Czech Billionaire’s Cabinet Takes Over After Feud With President

(Bloomberg) -- The government of Czech Prime Minister Andrej Babis took office on Wednesday, a move that brings the country to the cusp of ending a political stalemate eight months after elections.

Cabinet appointments by President Milos Zeman put billionaire Babis at the helm on a second try after the first attempt failed when his single-party administration didn’t win confirmation from lawmakers in January. When most mainstream parties shunned the second-richest Czech because of a fraud probe, Babis’s ANO party teamed up with the Social Democrats. Their government is now expected to face a parliamentary confidence vote on July 11.

Czech Billionaire’s Cabinet Takes Over After Feud With President

The minority ruling coalition wants to rely on tacit backing from the Communists, who are looking to formally approve the plan later this week. Babis’s opponents criticized his decision to give the heirs of the country’s former totalitarian rulers the biggest sway over politics since the fall of the Iron Curtain nearly three decades ago.

The naming ceremony at the Prague Castle, the seat of the Czech presidency, followed a clash between the Social Democrats and the head of state as he refused to appoint their nominee for foreign minister. The rift underscored efforts by Zeman, who shares anti-migrant views with Babis and is a vocal supporter of Russian leader Vladimir Putin, to carve out a stronger role for the traditionally ceremonial presidency.

“Zeman made a significant effort to try to influence the government’s makeup,” said Josef Mlejnek, a political scientist at Charles University in Prague. “There is pressure from the Castle on the foreign-policy orientation.”

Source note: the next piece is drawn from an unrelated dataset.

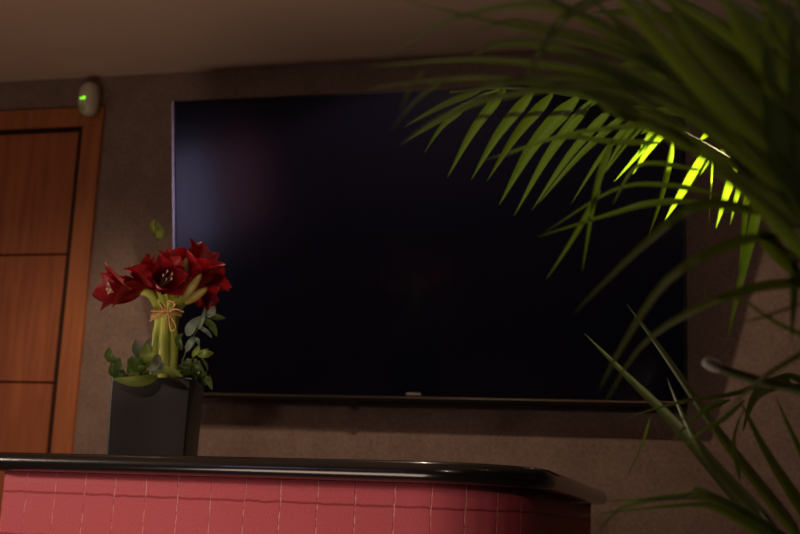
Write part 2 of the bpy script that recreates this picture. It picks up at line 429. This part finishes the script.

Read more about the government’s economic platform

While Babis included the Social Democrats’ candidate for the post of foreign minister, Zeman said he couldn’t agree to the pick -- European Parliament member Miroslav Poche -- because he had supported the European Union’s compulsory quotas for accepting refugees. Social Democrat leader Jan Hamacek assumed the position on a temporary basis.

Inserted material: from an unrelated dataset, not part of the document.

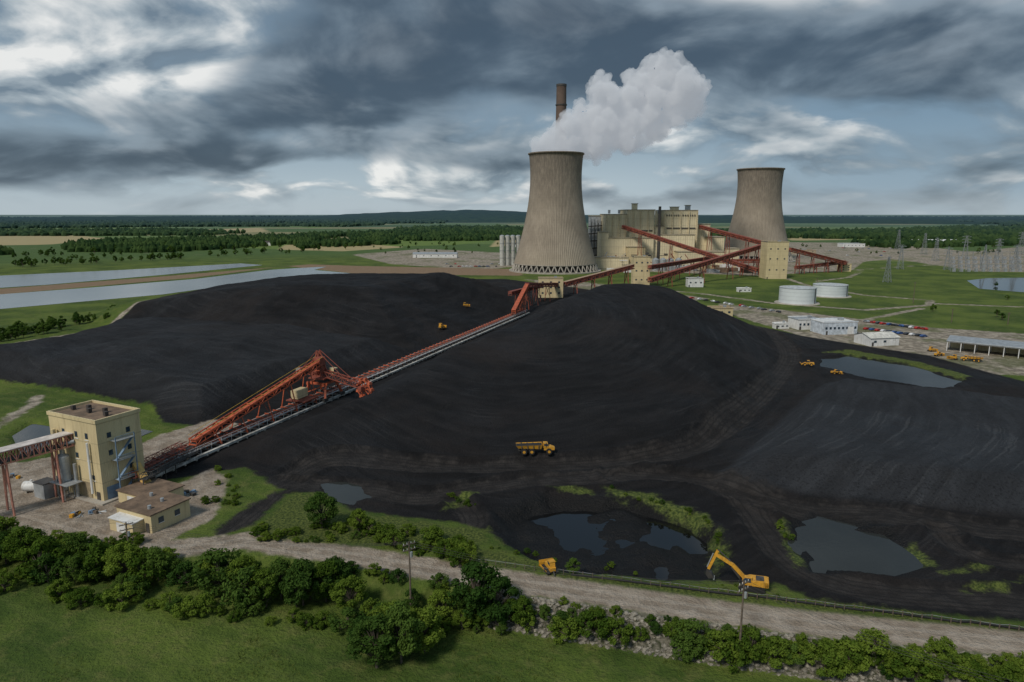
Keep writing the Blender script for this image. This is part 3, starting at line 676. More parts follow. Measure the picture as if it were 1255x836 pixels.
for x,y in((-9,7),(-4,6),(-3,2)): T('roof_vents').cyl((x,y,4.4),(x,y,5.3),.4,.4,greym,10)
g.done()
g=Grp('machine_shed'); c1=G3(150,618); c0=c1; mt=Matrix(((-ax.x,ay.x,0,c0.x),(-ax.y,ay.y,0,c0.y),(0,0,1,0),(0,0,0,1)))
T('walls').box((4,5,1.5),(12,9,3),cream); T('roof').box((4,5,3.1),(12.6,9.6,.25),brownroof); T('door').box((3,.42,1.2),(3,.12,2.2),whitep); g.done()
B=MB(); q=G3(40,603); B.cyl(q+Vector((-1.8,0,1.6)),q+Vector((1.8,0,1.6)),1.3,1.3,whitep,20); B.box(q+Vector((-1,0,.2)),(.4,2,.5),concrete); B.box(q+Vector((1,0,.2)),(.4,2,.5),concrete)
B.cyl(q+Vector((0,0,2.8)),q+Vector((0,0,3.3)),.3,.3,whitep,10); B.obj('fuel_tank')
for k,(u,v) in enumerate(((95,632),(120,628),(232,606),(20,585))):
    q=G3(u,v); B=MB(); a0=random.uniform(0,3)
    for j in range(4): 
        B.box(q+Vector((random.uniform(-1.5,1.5),random.uniform(-1,1),.4)),(random.uniform(.7,1.4),random.uniform(.6,1.),.7),random.choice([wood,yellow,dark,blue]),a0+j)
        B.cyl(q+Vector((random.uniform(-2,2),random.uniform(-2,2),0)),q+Vector((random.uniform(-2,2),random.uniform(-2,2),.3)),.12,.12,greym,6)
    B.obj('pallet_stack')
# ---------------------------------------------------------------- vehicles
def place(B,name,pos,rz,s=1.):
    o=B.obj(name); o.matrix_world=Matrix.Translation(pos)@Matrix.Rotation(rz,4,'Z')@Matrix.Scale(s,4); return o
def tyre(B,x,y,r,w):
    B.cyl((x,y-w/2,r),(x,y+w/2,r),r,r,black,20); B.cyl((x,y-w/2-.03,r),(x,y+w/2+.03,r),r*.5,r*.5,yellow,12)
def profile(B,pts,y0,y1,m):
    n=len(pts); vs=[(x,y0,z) for x,z in pts]+[(x,y1,z) for x,z in pts]
    B.add(vs,[tuple(range(n)),tuple(range(2*n-1,n-1,-1))]+[(i,n+i,n+(i+1)%n,(i+1)%n) for i in range(n)],m)
def hauler():
    B=MB()
    for x in(4.3,-1.6,-4.2):
        for y in(-1.5,1.5): tyre(B,x,y,1.0,.8)
    profile(B,[(2.6,1.3),(6.2,1.3),(6.3,2.1),(5.0,2.6),(2.6,2.6)],-1.0,1.0,yellow)
    profile(B,[(2.2,2.2),(4.1,2.2),(3.9,3.7),(2.4,3.8)],-1.1,1.1,yellow); profile(B,[(2.6,2.9),(4.0,2.75),(3.86,3.55),(2.6,3.6)],-1.14,1.14,glass)
    B.box((2.1,0,1.5),(1.6,.9,.9),dark); B.box((-2.2,0,1.35),(7.8,1.1,.6),dark)
    vs=[(-6.2,-1.3,2.2),(1.6,-1.3,1.8),(1.6,1.3,1.8),(-6.2,1.3,2.2),(-6.9,-1.75,3.2),(2.0,-1.75,3.4),(2.0,1.75,3.4),(-6.9,1.75,3.2)]
    B.add(vs,[(0,3,2,1),(0,1,5,4),(1,2,6,5),(2,3,7,6),(3,0,4,7)],yellow)
    B.add([(-6.8,-1.6,3.0),(1.9,-1.6,3.15),(1.9,1.6,3.15),(-6.8,1.6,3.0)],[(0,1,2,3)],black)
    for x in(-5,-3,-1,.8): B.box((x,-1.62,2.6),(.25,.3,1.3),dark); B.box((x,1.62,2.6),(.25,.3,1.3),dark)
    B.box((6.35,0,1.7),(.08,1.5,.7),dark); B.cyl((3.3,-1.2,2.6),(3.3,-1.2,4.2),.12,.12,dark,8); return B
def dozer():
    B=MB()
    for y in(-1.3,1.3):
        profile(B,[(-2.2,.1),(1.9,.1),(2.5,.6),(2.1,1.2),(-1.9,1.3),(-2.7,.7)],y-.33,y+.33,black); B.box((0,y,.75),(3,.7,.25),yellow)
    profile(B,[(-2.2,.9),(2.0,.9),(2.1,2.1),(-.1,2.3),(-2.3,2.0)],-.85,.85,yellow)
    profile(B,[(-1.9,2.0),(-.2,2.0),(-.35,3.5),(-1.7,3.5)],-.8,.8,yellow); profile(B,[(-1.75,2.5),(-.25,2.5),(-.36,3.3),(-1.65,3.3)],-.83,.83,glass); B.box((-1,0,3.6),(1.7,1.9,.15),yellow)
    for k,(x,z) in enumerate(((3.3,.15),(3.1,.6),(3.1,1.05),(3.3,1.5))): B.box((x,0,z+.2),(.16,4.2,.5),yellow)
    for y in(-1.8,1.8): B.beam((0,y,.8),(3.1,y,.5),.3,yellow)
    B.beam((1.5,.6,1.8),(3.1,.6,1.2),.15,dark); B.beam((1.5,-.6,1.8),(3.1,-.6,1.2),.15,dark); B.beam((-2.5,0,1.2),(-3.5,0,.3),.3,dark); B.cyl((1,.3,2.1),(1,.3,3.1),.1,.1,dark,8); return B
def loader():
    B=MB()
    for x in(2.0,-1.8):
        for y in(-1.2,1.2): tyre(B,x,y,.95,.75)
    profile(B,[(-3.6,1.1),(-.5,1.0),(-.4,2.2),(-3.4,2.3)],-.95,.95,yellow); profile(B,[(-.9,1.6),(.8,1.6),(.6,3.4),(-.8,3.5)],-.8,.8,yellow); profile(B,[(-.7,2.3),(.76,2.3),(.62,3.2),(-.65,3.25)],-.83,.83,glass)
    B.box((1.4,0,1.4),(2.2,1.2,.9),yellow)
    for y in(-.7,.7): B.beam((1.3,y,2.1),(4.0,y,.8),.3,yellow)
    profile(B,[(3.8,.2),(5.2,.15),(5.3,.3),(4.2,.5),(4.1,1.3),(4.7,1.8),(4.5,1.9),(3.8,1.4)],-1.6,1.6,yellow); return B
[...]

Babis, a former finance minister who built his popularity by deriding the political establishment and pledging to root out corruption, has promised to boost pensions and teachers’ salaries. He also wants to accelerate road construction while still maintaining one of the lowest debt levels in the EU. His ANO party and the Social Democrats ruled together as coalition partners until October 2017 elections.

The Social Democrats are joining the cabinet despite their earlier objections to ruling with Babis while he is facing accusations that one of his companies illegally obtained EU subsidies. He denies wrongdoing and says the allegations were fabricated by his rivals to force him out of politics.